EU states agree to ESA proposal

Oct 12, 2009 13:38 GMT  ·  By

The European Space Agency's (ESA) flagship mission to the Red Planet, the ExoMars rover, has been delayed to 2018, after delegates from EU members states agreed to the proposition the space agency made. The 2016 launch window, for which ExoMars was originally planned, would be taken up by an orbiter and a small, static lander instead, the agency revealed. The reason for the delay is that the Europeans are pushing towards fitting the alloted budget for the mission and also for introducing as many scientific pieces of equipment as possible into the rover, the BBC News reports.

The current budget for the ExoMars mission – as established last November by a triennial ministerial meeting – is of 850 million euros, a sum that is simply insufficient to cover all the expenses associated with integrating that much new technology aboard a single, small, car-sized machine. Because of this, the agency agreed to team up with NASA in the future, to explore the Red Planet. Jointly, the two agencies decided that the costs of individual exploring craft on Mars were simply too high, and that a teamed approach was the best solution. The collaboration would start in 2016, they recently announced.

“The council was pretty good. The two-mission scenario is accepted by all and the long-term cooperation with the US is welcomed. For ExoMars, we have got an agreed technical basis that should work for everybody. For me, resource is now the fundamental issue,” ESA Director of Science and Robotics, Professor David Southwood told the British news agency. The issue now is that member states will most likely not want the total price tag on ExoMars to be above one billion euros, which raises concerns about the replacement mission, scheduled for 2016.
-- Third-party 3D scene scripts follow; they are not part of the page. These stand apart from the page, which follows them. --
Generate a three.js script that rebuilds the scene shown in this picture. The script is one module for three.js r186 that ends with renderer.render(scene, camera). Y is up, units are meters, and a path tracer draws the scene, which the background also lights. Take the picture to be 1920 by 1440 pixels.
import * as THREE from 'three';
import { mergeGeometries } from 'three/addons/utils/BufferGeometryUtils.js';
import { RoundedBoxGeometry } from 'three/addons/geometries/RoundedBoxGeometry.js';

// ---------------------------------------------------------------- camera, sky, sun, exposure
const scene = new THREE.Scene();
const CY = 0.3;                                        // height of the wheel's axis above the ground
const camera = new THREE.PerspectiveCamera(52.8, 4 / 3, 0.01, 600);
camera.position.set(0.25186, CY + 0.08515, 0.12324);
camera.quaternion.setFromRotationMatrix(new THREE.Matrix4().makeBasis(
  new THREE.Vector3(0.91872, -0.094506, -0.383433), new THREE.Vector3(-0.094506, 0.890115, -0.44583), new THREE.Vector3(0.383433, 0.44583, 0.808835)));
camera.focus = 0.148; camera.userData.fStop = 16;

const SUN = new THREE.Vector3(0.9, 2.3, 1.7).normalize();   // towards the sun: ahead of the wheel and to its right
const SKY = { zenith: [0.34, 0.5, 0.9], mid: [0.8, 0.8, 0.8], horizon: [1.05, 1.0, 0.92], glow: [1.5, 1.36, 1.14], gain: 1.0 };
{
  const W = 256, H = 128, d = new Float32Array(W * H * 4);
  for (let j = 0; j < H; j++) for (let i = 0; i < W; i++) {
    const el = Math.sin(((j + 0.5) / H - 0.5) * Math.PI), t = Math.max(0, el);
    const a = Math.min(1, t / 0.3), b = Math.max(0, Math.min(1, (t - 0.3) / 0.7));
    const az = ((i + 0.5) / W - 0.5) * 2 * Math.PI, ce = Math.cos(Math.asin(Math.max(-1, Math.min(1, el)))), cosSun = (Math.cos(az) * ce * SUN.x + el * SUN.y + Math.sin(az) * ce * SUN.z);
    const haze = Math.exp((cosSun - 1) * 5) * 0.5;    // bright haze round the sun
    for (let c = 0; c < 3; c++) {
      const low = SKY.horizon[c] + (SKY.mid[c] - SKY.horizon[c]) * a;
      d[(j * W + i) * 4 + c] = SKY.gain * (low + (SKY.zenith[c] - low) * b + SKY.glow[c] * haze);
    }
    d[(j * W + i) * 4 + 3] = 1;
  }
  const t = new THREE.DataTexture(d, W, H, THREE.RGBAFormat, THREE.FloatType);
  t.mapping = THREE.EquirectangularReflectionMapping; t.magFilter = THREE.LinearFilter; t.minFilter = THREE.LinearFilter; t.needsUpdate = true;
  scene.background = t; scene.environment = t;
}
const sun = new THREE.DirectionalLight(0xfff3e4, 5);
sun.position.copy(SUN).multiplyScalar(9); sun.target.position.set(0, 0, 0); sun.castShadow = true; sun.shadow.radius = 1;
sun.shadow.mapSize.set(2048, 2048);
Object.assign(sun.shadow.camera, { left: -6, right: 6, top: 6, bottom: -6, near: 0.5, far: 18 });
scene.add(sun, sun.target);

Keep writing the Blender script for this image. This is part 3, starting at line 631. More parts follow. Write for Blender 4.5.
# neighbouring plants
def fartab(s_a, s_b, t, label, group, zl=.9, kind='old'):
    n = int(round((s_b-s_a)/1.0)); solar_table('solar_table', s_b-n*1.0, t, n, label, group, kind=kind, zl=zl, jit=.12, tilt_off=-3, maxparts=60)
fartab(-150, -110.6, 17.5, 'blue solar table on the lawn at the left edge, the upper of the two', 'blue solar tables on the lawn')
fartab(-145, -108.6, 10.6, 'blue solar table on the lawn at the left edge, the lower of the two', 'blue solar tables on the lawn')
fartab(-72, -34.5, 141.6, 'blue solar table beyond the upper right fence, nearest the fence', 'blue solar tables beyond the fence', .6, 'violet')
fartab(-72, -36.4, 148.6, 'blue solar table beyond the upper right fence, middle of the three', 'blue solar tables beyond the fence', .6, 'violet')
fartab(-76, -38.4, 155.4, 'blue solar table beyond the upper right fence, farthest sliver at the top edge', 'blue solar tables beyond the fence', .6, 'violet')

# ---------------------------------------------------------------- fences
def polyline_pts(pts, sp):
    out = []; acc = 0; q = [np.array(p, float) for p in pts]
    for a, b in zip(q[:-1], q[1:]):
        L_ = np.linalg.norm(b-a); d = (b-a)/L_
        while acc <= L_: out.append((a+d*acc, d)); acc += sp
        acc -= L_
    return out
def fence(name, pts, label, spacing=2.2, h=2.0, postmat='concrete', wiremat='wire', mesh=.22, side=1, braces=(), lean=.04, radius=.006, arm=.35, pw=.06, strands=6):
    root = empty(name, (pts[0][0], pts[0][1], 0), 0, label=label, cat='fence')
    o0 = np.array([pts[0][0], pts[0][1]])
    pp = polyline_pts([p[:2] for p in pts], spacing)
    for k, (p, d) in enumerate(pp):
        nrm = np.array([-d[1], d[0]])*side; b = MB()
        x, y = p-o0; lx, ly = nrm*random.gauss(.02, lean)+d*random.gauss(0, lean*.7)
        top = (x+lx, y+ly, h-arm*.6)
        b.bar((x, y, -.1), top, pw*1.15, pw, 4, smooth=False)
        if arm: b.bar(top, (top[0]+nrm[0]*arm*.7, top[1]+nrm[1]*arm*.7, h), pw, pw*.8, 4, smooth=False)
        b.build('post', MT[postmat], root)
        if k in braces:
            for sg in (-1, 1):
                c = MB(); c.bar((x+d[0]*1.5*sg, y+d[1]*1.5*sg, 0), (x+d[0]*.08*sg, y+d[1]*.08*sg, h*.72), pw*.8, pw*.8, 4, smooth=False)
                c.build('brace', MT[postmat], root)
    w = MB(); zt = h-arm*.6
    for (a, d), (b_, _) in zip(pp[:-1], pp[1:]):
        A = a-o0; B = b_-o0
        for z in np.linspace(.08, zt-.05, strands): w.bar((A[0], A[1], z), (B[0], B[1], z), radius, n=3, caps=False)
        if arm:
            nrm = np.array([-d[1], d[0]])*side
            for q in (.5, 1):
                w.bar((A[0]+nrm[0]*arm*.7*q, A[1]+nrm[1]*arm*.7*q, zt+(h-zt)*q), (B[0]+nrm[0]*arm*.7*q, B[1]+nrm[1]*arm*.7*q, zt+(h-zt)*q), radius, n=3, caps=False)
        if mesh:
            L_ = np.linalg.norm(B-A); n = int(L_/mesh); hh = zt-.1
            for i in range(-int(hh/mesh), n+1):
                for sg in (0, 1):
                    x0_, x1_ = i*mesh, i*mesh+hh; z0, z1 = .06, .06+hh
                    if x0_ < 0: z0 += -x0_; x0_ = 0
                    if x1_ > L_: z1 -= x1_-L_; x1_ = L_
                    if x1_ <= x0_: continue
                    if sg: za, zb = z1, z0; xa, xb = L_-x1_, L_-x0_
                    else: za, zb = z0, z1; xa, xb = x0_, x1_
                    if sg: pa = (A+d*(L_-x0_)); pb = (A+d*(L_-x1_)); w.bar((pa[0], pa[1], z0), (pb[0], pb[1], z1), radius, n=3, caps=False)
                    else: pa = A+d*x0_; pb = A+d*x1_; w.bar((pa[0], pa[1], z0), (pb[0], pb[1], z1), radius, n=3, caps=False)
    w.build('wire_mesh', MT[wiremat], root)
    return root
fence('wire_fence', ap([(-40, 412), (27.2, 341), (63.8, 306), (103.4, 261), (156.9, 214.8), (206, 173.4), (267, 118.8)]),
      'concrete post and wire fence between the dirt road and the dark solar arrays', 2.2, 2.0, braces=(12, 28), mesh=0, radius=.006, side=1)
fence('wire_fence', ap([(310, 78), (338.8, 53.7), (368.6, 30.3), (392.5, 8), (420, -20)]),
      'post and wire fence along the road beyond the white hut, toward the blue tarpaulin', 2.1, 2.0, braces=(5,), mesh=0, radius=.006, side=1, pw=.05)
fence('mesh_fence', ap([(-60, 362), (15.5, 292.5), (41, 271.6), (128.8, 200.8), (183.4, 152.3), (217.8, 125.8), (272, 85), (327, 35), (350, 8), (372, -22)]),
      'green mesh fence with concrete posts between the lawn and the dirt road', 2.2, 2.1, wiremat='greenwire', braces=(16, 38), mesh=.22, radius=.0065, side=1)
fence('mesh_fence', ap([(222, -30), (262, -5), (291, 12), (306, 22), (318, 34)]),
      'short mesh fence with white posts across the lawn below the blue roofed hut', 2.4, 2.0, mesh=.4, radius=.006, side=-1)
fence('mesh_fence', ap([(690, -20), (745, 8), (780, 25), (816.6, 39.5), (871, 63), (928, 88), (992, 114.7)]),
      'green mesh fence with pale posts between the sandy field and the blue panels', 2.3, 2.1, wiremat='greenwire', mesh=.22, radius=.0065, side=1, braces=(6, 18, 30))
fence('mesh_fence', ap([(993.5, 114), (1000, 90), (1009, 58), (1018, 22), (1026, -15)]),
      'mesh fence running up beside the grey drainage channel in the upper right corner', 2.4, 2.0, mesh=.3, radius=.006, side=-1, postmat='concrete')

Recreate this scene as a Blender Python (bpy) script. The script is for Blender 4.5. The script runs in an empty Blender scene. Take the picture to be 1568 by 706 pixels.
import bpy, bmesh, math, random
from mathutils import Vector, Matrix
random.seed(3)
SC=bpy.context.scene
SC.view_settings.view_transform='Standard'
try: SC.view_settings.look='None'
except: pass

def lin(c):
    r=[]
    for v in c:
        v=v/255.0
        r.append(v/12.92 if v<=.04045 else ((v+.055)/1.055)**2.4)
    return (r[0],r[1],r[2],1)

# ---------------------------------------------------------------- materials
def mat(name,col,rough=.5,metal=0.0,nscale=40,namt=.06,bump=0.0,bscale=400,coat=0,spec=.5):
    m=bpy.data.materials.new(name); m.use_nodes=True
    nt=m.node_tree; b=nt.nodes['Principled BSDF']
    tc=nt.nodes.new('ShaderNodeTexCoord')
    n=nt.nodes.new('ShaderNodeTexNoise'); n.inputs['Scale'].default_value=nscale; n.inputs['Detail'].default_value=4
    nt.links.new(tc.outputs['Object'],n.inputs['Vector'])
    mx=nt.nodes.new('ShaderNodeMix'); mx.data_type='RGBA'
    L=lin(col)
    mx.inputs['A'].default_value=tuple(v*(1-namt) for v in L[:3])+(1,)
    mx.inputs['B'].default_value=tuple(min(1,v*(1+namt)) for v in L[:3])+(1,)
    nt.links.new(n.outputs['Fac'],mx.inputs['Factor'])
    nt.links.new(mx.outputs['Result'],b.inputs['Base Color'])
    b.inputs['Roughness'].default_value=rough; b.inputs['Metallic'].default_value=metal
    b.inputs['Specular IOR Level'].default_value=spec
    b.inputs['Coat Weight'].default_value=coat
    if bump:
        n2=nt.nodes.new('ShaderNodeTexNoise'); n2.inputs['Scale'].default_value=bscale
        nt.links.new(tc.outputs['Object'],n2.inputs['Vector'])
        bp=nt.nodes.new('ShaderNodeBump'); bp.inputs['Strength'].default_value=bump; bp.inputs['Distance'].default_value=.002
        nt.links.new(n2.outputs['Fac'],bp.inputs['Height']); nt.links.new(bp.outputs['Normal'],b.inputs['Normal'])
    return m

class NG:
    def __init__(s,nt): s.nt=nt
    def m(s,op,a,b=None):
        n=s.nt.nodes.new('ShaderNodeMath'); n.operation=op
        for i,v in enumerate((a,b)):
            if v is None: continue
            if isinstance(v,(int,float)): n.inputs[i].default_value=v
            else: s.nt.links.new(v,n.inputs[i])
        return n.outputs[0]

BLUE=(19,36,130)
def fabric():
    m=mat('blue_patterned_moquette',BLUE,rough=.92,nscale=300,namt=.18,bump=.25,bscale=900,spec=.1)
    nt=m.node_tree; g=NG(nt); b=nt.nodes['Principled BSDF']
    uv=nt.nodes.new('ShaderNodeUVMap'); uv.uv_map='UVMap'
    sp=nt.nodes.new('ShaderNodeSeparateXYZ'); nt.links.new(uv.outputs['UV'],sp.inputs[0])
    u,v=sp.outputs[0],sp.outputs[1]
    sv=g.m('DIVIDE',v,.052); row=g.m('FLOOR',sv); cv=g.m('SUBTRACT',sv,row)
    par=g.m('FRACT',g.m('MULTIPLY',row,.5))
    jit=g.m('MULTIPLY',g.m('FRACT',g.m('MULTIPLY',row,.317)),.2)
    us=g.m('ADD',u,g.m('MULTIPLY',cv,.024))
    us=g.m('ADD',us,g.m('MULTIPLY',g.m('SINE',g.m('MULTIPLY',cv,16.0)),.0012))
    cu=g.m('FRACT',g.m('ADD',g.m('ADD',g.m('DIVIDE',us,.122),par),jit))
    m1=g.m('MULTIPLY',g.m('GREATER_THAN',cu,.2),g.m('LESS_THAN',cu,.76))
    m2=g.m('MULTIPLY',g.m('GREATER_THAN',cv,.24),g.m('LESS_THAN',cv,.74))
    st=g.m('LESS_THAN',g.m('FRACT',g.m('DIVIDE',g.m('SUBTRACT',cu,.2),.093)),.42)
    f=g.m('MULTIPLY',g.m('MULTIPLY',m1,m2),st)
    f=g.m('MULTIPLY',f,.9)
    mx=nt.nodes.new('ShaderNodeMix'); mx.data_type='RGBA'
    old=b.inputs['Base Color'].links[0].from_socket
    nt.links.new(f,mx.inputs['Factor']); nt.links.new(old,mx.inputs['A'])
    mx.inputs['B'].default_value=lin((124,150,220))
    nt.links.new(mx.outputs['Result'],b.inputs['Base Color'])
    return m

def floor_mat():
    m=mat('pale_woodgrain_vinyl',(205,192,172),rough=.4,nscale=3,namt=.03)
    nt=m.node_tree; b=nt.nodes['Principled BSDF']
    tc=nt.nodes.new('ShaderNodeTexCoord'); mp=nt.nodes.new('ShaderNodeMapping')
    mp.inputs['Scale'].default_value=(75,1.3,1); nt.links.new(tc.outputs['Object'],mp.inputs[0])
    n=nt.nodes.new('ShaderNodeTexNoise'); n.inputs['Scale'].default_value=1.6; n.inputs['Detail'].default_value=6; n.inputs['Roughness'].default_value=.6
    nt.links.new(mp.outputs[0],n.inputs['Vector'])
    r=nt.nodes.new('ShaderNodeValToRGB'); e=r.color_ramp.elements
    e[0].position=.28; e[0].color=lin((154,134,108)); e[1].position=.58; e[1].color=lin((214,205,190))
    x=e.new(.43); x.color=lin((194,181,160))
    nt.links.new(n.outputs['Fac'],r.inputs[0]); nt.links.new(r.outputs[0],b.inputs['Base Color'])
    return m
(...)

The 2016 mission is not terribly important in itself, but the Europeans want to send scientific instruments to the surface of the Red Planet in order to gain valuable information about entry, descent and landing technologies, which they now desperately lack. NASA has this type of knowledge, having already sent numerous rovers, landers, and orbiters to Mars. The rover that was envisioned for launch in 2016 would most likely be very small and short-lived, ESA officials said, because the mass margin that would remain after the orbiter was launched would not allow for a larger machine to be sent to the planet.